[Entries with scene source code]
◇ ◇ ◇ ◇ ◇ ◇ ◇
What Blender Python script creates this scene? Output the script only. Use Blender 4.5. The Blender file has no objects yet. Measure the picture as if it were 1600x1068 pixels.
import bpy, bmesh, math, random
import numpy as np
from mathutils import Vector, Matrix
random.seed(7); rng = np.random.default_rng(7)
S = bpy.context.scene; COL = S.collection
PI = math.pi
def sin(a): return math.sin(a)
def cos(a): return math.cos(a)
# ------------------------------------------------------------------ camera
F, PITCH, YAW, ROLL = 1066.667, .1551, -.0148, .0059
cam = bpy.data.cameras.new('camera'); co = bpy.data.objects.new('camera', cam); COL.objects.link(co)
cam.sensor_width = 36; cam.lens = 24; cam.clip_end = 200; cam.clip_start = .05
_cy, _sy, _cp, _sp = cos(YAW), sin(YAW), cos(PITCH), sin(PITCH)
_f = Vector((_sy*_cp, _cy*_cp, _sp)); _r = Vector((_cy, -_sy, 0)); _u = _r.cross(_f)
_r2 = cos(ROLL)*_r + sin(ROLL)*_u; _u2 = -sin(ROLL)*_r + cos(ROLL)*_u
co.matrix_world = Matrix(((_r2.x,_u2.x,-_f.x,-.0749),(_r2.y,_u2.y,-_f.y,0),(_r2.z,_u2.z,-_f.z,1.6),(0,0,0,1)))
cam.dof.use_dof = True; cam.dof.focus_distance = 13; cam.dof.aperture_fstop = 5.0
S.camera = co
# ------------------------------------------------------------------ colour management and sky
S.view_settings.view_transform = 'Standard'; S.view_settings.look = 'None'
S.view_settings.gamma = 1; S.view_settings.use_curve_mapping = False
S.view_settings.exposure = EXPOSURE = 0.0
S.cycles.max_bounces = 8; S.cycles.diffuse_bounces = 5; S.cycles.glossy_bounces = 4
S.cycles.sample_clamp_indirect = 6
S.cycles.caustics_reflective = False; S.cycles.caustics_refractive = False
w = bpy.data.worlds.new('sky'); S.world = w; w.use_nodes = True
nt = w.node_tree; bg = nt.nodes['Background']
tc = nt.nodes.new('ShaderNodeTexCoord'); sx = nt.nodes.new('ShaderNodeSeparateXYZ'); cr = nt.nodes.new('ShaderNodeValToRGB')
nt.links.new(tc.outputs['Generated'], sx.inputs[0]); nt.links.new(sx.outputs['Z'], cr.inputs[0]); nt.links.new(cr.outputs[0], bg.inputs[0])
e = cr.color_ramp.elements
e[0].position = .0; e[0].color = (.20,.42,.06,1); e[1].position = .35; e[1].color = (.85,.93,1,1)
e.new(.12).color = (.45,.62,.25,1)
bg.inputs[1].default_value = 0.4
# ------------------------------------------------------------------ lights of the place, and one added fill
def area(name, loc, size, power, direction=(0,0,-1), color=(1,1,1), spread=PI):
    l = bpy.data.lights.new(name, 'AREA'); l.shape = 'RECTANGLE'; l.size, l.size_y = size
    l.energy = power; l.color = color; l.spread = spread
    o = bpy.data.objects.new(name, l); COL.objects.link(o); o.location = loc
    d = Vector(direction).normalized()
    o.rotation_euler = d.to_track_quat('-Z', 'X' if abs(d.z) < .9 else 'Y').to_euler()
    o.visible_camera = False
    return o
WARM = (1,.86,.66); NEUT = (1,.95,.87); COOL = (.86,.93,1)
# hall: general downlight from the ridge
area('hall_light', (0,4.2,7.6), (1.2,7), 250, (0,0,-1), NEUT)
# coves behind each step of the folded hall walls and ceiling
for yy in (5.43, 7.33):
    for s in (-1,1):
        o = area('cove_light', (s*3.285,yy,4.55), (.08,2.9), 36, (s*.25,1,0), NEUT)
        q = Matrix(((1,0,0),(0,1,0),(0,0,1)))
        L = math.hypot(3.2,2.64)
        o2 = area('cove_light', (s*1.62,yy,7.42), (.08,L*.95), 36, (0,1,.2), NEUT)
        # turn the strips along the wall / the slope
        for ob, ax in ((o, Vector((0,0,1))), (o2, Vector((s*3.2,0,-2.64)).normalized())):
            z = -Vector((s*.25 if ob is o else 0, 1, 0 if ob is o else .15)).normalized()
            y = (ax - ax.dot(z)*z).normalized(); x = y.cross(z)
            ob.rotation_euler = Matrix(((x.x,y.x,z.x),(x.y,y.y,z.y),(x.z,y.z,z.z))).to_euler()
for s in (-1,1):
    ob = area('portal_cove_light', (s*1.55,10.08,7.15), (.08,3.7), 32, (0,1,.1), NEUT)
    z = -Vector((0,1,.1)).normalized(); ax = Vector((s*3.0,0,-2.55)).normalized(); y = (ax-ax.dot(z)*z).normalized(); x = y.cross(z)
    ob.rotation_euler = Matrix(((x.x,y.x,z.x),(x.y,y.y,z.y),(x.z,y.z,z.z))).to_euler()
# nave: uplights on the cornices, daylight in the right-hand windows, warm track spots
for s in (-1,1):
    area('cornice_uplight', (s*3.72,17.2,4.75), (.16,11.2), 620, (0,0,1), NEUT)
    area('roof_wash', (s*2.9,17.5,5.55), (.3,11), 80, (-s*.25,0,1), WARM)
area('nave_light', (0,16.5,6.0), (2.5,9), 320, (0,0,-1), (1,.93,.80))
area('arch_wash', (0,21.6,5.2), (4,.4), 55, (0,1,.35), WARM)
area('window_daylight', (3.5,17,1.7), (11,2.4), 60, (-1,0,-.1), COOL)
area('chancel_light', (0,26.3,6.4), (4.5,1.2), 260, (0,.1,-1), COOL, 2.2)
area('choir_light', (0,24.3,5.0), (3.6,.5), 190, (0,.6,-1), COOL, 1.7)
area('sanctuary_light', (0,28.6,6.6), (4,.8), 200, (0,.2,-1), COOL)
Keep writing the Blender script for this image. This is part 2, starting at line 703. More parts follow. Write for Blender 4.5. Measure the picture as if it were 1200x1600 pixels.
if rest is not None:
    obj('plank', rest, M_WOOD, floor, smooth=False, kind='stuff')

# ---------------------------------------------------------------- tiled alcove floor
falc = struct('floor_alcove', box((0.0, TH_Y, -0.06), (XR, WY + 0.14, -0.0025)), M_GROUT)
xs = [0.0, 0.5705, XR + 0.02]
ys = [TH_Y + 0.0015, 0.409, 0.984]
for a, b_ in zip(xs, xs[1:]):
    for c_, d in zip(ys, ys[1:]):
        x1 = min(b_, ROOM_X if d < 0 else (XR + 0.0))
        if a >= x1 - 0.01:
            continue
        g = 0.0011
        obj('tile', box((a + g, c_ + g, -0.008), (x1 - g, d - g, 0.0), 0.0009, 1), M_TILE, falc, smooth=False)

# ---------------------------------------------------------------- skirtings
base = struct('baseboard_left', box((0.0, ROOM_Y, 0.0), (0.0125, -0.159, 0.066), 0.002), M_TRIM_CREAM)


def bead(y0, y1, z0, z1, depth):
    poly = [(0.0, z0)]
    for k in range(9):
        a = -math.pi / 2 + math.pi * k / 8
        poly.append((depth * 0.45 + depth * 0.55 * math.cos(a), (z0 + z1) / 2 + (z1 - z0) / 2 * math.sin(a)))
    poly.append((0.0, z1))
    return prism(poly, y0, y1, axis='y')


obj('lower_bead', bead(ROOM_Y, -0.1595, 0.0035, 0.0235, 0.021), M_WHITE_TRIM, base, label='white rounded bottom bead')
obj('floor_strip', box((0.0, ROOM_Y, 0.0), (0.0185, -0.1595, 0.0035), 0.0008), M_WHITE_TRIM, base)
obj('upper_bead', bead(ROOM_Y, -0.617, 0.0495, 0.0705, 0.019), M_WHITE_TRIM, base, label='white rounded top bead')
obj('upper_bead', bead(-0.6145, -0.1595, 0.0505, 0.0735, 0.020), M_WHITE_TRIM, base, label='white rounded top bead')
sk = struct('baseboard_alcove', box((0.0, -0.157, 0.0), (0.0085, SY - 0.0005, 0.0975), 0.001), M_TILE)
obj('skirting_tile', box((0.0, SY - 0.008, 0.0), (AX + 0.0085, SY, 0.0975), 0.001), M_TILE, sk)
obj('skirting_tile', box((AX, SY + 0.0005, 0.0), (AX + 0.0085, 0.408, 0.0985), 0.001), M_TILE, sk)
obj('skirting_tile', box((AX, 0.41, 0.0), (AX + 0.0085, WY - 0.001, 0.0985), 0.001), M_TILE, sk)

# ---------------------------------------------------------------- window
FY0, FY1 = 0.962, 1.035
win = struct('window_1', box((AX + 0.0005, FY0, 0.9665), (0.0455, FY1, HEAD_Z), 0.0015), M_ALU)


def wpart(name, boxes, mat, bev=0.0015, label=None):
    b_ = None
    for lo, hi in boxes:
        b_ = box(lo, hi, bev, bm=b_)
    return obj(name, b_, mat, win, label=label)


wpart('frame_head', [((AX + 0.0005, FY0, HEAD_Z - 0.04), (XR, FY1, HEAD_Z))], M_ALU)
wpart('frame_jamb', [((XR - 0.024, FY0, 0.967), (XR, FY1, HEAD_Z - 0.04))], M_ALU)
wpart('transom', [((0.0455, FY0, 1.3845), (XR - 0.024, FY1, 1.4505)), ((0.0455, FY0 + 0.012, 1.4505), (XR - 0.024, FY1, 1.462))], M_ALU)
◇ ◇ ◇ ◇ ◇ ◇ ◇
=== OBJECTIVE ===
Pick each line holding the word "objects" out of the listing.

=== SOLUTION FOR THIS PROBLEM ===
What Blender Python script creates this scene? Output the script only. Use Blender 4.5. The Blender file has no objects yet. Measure the picture as if it were 1600x1068 pixels.
cam = bpy.data.cameras.new('camera'); co = bpy.data.objects.new('camera', cam); COL.objects.link(co)
    o = bpy.data.objects.new(name, l); COL.objects.link(o); o.location = loc